> _Problem details_: Repeat the whole of the data, keeping every detail the same.
--------------------------------
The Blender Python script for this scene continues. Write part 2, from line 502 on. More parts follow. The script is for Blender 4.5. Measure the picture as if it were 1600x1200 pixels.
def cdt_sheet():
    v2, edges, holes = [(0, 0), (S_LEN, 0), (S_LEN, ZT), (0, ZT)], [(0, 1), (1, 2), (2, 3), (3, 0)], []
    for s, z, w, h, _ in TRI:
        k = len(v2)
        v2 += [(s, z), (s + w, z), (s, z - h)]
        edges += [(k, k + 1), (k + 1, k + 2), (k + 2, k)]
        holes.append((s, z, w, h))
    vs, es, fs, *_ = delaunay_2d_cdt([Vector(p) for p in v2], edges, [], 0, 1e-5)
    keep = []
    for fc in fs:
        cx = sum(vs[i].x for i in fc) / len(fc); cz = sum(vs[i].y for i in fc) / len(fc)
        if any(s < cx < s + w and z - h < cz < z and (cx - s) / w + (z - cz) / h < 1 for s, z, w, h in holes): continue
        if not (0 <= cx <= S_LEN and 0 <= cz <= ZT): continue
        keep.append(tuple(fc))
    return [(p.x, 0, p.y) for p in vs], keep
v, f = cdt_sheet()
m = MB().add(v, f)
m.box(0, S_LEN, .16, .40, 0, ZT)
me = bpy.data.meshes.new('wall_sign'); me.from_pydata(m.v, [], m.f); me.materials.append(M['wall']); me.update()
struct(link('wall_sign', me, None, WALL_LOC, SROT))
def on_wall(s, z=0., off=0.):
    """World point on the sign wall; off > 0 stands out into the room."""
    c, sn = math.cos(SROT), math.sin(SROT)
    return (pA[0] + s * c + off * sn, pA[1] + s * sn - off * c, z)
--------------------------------
> _Final result_:
The Blender Python script for this scene continues. Write part 2, from line 502 on. More parts follow. The script is for Blender 4.5. Measure the picture as if it were 1600x1200 pixels.
def cdt_sheet():
    v2, edges, holes = [(0, 0), (S_LEN, 0), (S_LEN, ZT), (0, ZT)], [(0, 1), (1, 2), (2, 3), (3, 0)], []
    for s, z, w, h, _ in TRI:
        k = len(v2)
        v2 += [(s, z), (s + w, z), (s, z - h)]
        edges += [(k, k + 1), (k + 1, k + 2), (k + 2, k)]
        holes.append((s, z, w, h))
    vs, es, fs, *_ = delaunay_2d_cdt([Vector(p) for p in v2], edges, [], 0, 1e-5)
    keep = []
    for fc in fs:
        cx = sum(vs[i].x for i in fc) / len(fc); cz = sum(vs[i].y for i in fc) / len(fc)
        if any(s < cx < s + w and z - h < cz < z and (cx - s) / w + (z - cz) / h < 1 for s, z, w, h in holes): continue
        if not (0 <= cx <= S_LEN and 0 <= cz <= ZT): continue
        keep.append(tuple(fc))
    return [(p.x, 0, p.y) for p in vs], keep
v, f = cdt_sheet()
m = MB().add(v, f)
m.box(0, S_LEN, .16, .40, 0, ZT)
me = bpy.data.meshes.new('wall_sign'); me.from_pydata(m.v, [], m.f); me.materials.append(M['wall']); me.update()
struct(link('wall_sign', me, None, WALL_LOC, SROT))
def on_wall(s, z=0., off=0.):
    """World point on the sign wall; off > 0 stands out into the room."""
    c, sn = math.cos(SROT), math.sin(SROT)
    return (pA[0] + s * c + off * sn, pA[1] + s * sn - off * c, z)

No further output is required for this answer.